Co-founders of the Imbewu Trust Samantha de Romijn and Paul Griffiths with Darrel Bristow-Bovey, centre, at the awards ceremony.
Veteran columnist, journalist and author Darrel Bristow-Bovey has scooped the 2017 SCrIBE Scriptwriting Competition.

The announcement was made last week after staged readings were held of the top three finalists’ scripts. The two other finalists were Two Lovers by Ter Hollmann and Gardening and Other Distractions by Juliette Rose-Innes.

Bristow-Bovey’s play, Priest With Balloons - presented by the Imbewu Trust - is set to have a professional run at a Cape Town theatre next year.

Produced by the Imbewu Trust and now celebrating its sixth year, SCrIBE is a national competition which provides the opportunity for playwrights to develop their work, including all finalists having the opportunity to be involved in feedback sessions with audience members at the readings of their scripts.

Speaking after his prestigious win, Bristow-Bovey commented, “I’m a first-time and somewhat insecure theatre writer, and being part of such a generous, encouraging and creatively stimulating process is one of the greatest gifts I have received in my life, both professionally and personally.”

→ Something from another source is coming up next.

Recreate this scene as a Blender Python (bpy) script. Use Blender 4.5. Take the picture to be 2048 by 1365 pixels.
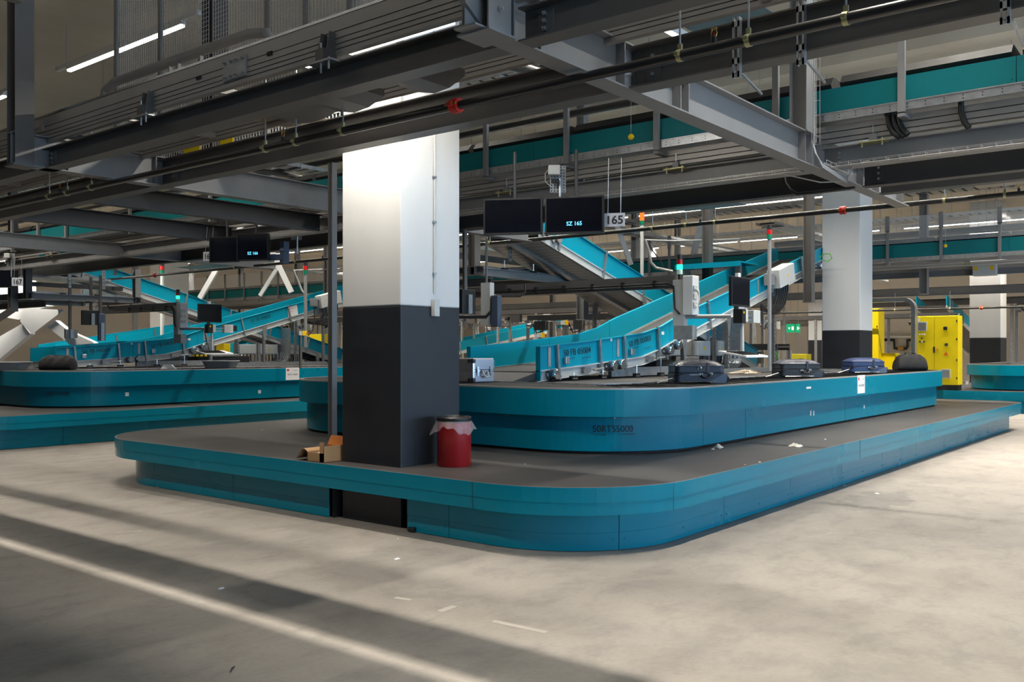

Priest with Balloons takes place in a tiny, impoverished fishing village on the West Coast, where in the grip of a drought the fabric of the community is beginning to unravel. Against this background, the local reverend of the church hatches an unusual plan to unite and inspire his congregation.

But he is locked in conflict with his brother, a television actor visiting from Johannesburg, and with Xolisa, the politically conscientised daughter of his domestic worker - and finally with himself and his own faith and his belief in his own place in the New South Africa.

Bristow-Bovey is a columnist for several newspapers, websites and magazines as well as a travel writer, screenwriter and public speaker. The author of five published books, I Moved Your Cheese, has been translated into seven languages, and SuperZero, won the Percy Fitzpatrick Prize for Youth Literature. His most recent book is One Midlife Crisis and Speedo was a finalist for the Caine Prize for African Literature.

The criteria for the SCrIBE competition included that scripts must be in English; must not have been previously produced, nor have existing future plans of being produced.

Scripts should not be longer than 40 pages or 80 minutes long and with a maximum of five cast members and entrants must be over 18 years old. The Imbewu Trust and judges were again looking for original content that explores the diverse range of South African stories. The panel of SCrIBE judges comprises a group of seasoned theatre practitioners.

“It is encouraging that we received such a diverse range of entries,” said Samantha de Romijn, co-founder of the Imbewu Trust. “The readings of the finalists once again proved to be engaging and constructive.”

Speaking at the event, co-founder Paul Griffiths said SCrIBE’s achievements to date included presenting four productions; SCrIBBLERS Dream writing workshops in Johannesburg, Durban and Port Elizabeth and staged readings of 30 finalists’ plays, including the benefit of post-show discussions.